Manuel Cortés, alcalde socialista de Mijas en 1936, pasó 18 años, en zapatillas, sin salir de su cuarto. Su experiencia, relatada por Ronald Fraser en el libro Escondido (In Hiding) en 1972, impresionó al dramaturgo Arthur Miller, que escribió en The New York Times: «En la montaña de libros sobre la guerra no puede haber otro tan breve pero tan completo, tan desnudo pero tan sutil, tan conmovedoramente humano como este». Casi 40 años después de su publicación, In Hiding se ha reeditado de nuevo este otoño en Reino Unido.
A los periodistas que inquirieron por sus primeras impresiones en libertad, Manuel Cortés les respondió: «Estos zapatos me están matando». Semejante autocontrol le había ayudado a ver la vida pasar sin él desde la ventana de una habitación durante casi dos décadas. La ventana y la radio fueron sus muletas. Cortés afianzó su fe socialista y anotó cada acontecimiento biográfico de sus vecinos. Cuando salió, con 64 años, estaba al tanto de bodas, bautizos y funerales.
«La fuerza humana es increíble; nadie está seguro de ello hasta que no lo siente.

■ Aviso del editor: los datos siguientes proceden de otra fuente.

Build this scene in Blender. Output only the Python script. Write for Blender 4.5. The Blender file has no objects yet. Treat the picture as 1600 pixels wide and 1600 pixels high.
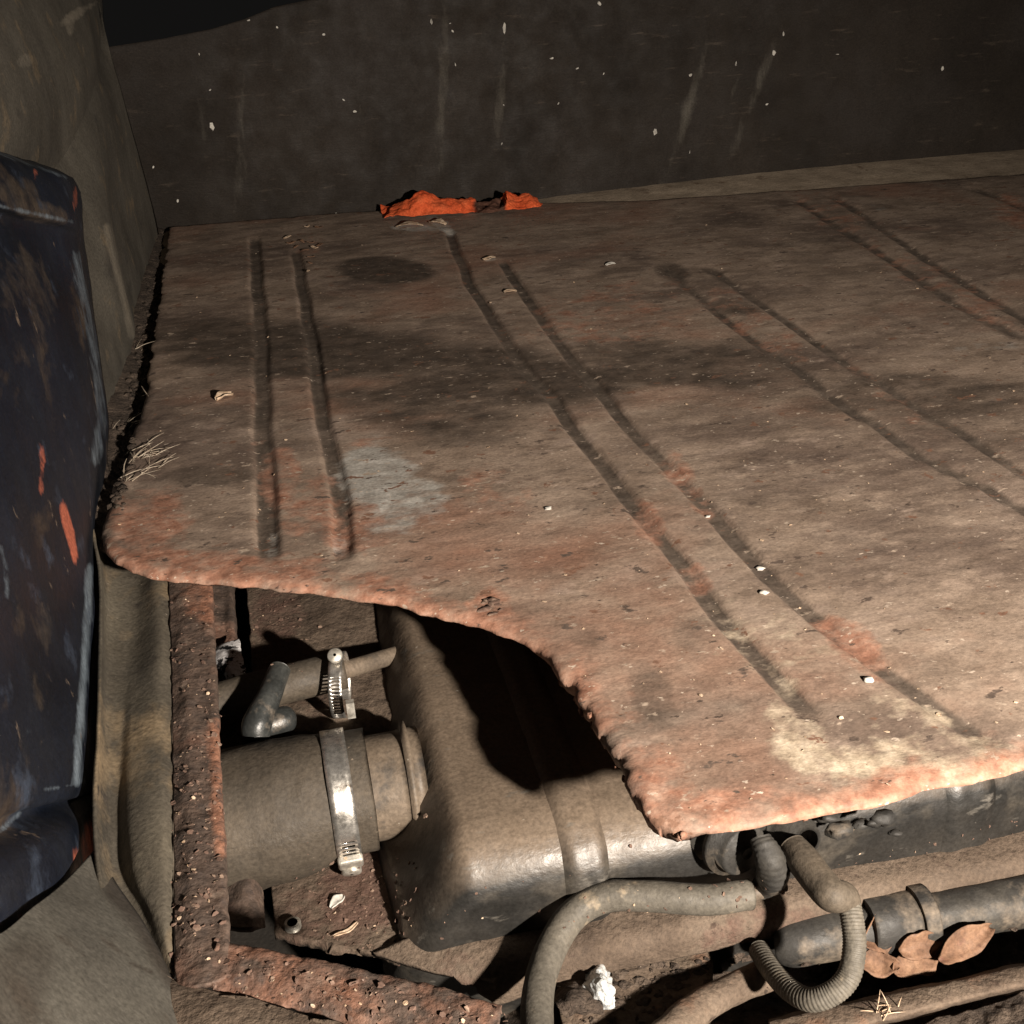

Nadie sabe de lo que somos capaces los humanos, nadie lo sabe», les dijo a los periodistas Saturnino de Lucas, un segoviano que pasó 34 años sin dar un paso ni ponerse en pie.
El habitáculo que ocupó ese tiempo, acondicionado bajo el tejado de una casucha, medía 63 centímetros en su parte más alta, dos metros de ancho y cuatro de largo. Emparedado, agredido por temperaturas que le sacudían de los 45 grados del verano a los 25 bajo cero del invierno, Saturnino de Lucas sobrevivió leyendo periódicos, escribiendo miles de cuartillas en una máquina York, escuchando la radio y sugestionándose. «Ahí vivía yo como si estuviera invernando».